C’est cette attitude nationaliste et souverainiste du gouvernement, héritée d’une période charnière de la construction démocratique polonaise, qui est à l’œuvre aujourd’hui, relayée par une église catholique qui, globalement, campe sur des positions conservatrices en s’accommodant d’expressions extrêmes. Elle permet aussi de comprendre les propos du gouvernement et du président du PiS à l’égard des recommandations de la Commission de Venise, du débat au Parlement européen ou encore la réponse portant sur la souveraineté de la Pologne du ministre de la Justice, Zbigniew Ziobro, au vice-président de la Commission européenne.
Elle explique enfin l’offensive engagée pour la maîtrise de la narration mémorielle et historique, dont l’un des épisodes récent a été le débat organisé et la projection de tableaux introductifs au film Ida de Paweł Pawlikowski, panneaux qui expliquent que de très nombreux Polonais sauvaient les Juifs pendant la Seconde Guerre mondiale et que les paysans polonais injustement accusés d’avoir commis des actes antisémites sont en fait des boucs émissaires...

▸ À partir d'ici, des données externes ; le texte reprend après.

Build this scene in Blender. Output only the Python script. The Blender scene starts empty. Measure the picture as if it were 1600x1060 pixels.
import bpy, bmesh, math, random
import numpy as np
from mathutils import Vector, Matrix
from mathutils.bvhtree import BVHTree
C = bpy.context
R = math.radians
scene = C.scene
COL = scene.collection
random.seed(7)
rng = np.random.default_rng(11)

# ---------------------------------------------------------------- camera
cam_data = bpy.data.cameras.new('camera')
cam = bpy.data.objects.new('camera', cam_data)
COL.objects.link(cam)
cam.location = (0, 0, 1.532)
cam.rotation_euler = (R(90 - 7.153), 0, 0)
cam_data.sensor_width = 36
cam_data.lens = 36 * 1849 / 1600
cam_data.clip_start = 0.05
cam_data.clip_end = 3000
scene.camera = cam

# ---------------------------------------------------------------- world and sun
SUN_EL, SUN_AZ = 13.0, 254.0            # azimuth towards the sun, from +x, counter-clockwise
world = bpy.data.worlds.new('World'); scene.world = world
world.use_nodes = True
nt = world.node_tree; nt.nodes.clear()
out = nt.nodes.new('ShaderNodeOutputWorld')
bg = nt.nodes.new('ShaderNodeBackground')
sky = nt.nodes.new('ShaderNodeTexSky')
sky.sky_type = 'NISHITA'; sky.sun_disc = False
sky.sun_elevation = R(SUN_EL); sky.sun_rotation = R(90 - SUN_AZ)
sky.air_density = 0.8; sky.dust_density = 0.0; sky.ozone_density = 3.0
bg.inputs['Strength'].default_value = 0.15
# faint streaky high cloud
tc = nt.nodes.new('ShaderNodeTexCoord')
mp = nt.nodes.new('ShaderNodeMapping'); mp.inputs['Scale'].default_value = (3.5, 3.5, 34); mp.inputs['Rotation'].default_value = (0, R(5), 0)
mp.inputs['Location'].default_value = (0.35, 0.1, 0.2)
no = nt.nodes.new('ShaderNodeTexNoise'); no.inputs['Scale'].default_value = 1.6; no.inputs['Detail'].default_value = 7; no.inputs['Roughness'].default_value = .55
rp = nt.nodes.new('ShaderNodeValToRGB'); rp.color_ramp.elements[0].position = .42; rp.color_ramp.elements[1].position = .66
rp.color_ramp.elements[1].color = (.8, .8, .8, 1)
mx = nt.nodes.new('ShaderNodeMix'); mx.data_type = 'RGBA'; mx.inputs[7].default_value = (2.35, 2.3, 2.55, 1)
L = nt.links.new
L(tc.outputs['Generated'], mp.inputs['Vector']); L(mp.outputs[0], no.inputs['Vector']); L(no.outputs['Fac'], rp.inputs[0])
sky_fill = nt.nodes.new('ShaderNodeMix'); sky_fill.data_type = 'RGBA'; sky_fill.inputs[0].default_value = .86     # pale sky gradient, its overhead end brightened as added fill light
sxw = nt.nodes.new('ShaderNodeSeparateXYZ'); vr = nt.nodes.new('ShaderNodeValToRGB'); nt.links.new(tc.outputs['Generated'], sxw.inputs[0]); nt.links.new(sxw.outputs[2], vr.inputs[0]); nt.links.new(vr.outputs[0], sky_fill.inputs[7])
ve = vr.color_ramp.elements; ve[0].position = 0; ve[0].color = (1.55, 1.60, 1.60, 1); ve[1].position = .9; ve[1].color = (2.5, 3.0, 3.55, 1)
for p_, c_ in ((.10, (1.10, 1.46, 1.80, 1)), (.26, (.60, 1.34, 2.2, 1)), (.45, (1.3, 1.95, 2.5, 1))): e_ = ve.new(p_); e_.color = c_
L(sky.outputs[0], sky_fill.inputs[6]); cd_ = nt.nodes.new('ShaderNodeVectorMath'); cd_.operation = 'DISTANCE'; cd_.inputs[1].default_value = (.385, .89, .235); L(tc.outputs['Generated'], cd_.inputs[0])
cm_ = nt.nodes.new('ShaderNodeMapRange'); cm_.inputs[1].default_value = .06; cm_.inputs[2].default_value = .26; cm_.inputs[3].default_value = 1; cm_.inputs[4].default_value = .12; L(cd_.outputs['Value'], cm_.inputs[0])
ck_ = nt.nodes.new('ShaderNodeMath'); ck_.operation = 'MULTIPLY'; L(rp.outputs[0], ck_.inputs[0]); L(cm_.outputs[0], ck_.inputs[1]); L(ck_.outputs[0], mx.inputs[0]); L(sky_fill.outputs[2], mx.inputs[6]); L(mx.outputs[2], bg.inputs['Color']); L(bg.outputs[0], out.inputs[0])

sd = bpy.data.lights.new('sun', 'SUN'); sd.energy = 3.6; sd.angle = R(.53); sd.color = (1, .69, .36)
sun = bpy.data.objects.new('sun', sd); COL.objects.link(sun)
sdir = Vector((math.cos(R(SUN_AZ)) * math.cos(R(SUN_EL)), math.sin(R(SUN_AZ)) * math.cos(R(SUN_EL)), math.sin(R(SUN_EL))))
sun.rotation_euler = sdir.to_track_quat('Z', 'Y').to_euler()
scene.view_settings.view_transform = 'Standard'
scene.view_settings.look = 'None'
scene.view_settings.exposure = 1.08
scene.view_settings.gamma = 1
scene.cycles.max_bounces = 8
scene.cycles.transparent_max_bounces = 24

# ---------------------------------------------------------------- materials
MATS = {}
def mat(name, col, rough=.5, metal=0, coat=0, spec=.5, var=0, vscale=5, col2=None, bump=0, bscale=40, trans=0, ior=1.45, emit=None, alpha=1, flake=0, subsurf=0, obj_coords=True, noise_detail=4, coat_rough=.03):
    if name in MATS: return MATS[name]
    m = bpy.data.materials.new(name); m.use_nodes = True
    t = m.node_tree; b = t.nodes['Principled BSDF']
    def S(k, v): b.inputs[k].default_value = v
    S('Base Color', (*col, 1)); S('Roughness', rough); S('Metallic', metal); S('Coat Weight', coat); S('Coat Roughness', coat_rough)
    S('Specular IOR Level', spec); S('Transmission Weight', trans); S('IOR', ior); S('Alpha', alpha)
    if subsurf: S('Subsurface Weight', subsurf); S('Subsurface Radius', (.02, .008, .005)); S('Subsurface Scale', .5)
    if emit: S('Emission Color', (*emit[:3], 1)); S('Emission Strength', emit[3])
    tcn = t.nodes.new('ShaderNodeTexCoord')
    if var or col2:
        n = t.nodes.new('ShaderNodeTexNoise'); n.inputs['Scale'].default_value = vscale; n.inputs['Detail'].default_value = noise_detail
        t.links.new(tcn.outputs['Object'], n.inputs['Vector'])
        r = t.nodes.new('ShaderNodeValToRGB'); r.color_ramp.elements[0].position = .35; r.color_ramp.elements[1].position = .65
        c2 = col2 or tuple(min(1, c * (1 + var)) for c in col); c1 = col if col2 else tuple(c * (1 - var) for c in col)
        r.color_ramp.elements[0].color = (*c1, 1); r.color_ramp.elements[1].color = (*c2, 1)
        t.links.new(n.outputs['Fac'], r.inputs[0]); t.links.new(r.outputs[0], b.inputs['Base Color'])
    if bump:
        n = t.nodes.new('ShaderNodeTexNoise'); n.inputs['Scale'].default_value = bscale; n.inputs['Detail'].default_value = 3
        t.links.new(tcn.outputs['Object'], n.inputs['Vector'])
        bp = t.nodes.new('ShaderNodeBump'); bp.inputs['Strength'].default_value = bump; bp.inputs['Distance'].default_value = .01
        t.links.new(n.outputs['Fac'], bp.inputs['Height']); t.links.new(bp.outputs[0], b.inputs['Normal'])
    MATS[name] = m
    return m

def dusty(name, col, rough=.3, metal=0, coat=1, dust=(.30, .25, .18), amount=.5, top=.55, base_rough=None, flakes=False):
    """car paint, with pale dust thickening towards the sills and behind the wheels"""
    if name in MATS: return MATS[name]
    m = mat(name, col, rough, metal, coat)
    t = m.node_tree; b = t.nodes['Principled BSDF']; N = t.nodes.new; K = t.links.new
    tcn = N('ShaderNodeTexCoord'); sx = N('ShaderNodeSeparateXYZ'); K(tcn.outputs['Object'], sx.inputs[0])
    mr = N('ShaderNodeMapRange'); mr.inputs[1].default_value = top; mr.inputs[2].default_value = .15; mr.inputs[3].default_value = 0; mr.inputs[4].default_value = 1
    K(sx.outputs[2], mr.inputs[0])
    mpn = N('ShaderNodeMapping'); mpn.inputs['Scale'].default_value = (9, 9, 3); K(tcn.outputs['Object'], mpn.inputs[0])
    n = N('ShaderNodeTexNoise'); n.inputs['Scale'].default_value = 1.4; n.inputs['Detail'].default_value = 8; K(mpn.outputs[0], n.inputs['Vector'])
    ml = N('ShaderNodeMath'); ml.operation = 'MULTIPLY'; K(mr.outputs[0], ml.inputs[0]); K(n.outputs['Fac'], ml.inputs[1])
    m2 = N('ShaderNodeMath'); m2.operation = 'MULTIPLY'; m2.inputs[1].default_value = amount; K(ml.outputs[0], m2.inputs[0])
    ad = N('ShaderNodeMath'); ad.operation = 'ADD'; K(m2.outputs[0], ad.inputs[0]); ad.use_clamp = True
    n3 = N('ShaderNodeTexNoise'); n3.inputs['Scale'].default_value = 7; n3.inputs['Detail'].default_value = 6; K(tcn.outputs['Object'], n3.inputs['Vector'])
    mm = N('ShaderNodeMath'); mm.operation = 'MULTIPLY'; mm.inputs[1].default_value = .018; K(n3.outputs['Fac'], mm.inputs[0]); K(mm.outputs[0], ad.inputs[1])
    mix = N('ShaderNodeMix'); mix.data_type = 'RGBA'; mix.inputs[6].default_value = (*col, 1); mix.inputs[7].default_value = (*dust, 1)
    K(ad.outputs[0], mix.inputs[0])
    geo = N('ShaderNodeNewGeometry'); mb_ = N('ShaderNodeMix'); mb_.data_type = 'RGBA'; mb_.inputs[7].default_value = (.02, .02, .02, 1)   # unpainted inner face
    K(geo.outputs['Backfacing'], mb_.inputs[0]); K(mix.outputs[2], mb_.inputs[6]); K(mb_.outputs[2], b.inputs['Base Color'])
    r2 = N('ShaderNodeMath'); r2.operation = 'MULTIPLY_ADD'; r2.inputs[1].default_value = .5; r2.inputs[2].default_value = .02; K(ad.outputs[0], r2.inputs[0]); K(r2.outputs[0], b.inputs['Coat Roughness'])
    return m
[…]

L’avenir démocratique de l’Union européenne
L’enjeu des libertés en Pologne se joue donc au travers d’un conflit politique, mais également symbolique. Cette situation doit évidemment être replacée dans un cadre plus global. La Pologne n’est malheureusement pas le seul pays où des partis populistes, à défaut de gagner les élections, bénéficient d’une importante adhésion idéologique et électorale. Victor Orban, premier ministre de Hongrie, prônait en 2010 l’établissement d’une « démocratie illibérale, nationaliste et chrétienne », l’expression « illibérale » renvoyant à la conception d’un État basé sur des axiomes nationaux opposés à la conception « libérale démocratique » des États européens occidentaux.
Le ministre de la Justice polonais souligne d’ailleurs que l’expérience hongroise, elle aussi, a été mise au pilori par l’Union européenne. En Slovaquie, « Notre Slovaquie », parti d’extrême droite raciste, xénophobe, souverainiste et eurosceptique, est entré au Parlement le 5 mars 2016. S’il ne progresse que de 8 %, la rhétorique nationaliste du parti majoritaire se base aussi sur un refus strict de l’immigration, option partagée par le gouvernement polonais. En Europe occidentale, la tentation nationaliste est également fortement présente et n’épargne pas les jeunes générations [9]. Une situation dont a bénéficié le PiS, puisque les jeunes Polonais ont, en 2015, largement voté pour lui aux élections présidentielles et législatives.
Du fait de l’histoire récente du pays, hautement symbolique en Europe au regard du combat mené pour les libertés civiles et politiques, la présente crise polonaise soulève au moins deux interrogations qui portent largement au-delà de ses frontières nationales. La société civile trouvera-t-elle la force et les issues pour faire prévaloir les valeurs démocratiques de sa Constitution ? Dans un contexte marqué par ailleurs par des grandes turbulences internes et externes, l’Europe saura-t-elle trouver sa place et jouer son rôle pour faire prévaloir ses valeurs fondatrices ? Une large part de son avenir se joue dans la réponse qu’elle apportera à cette dernière question.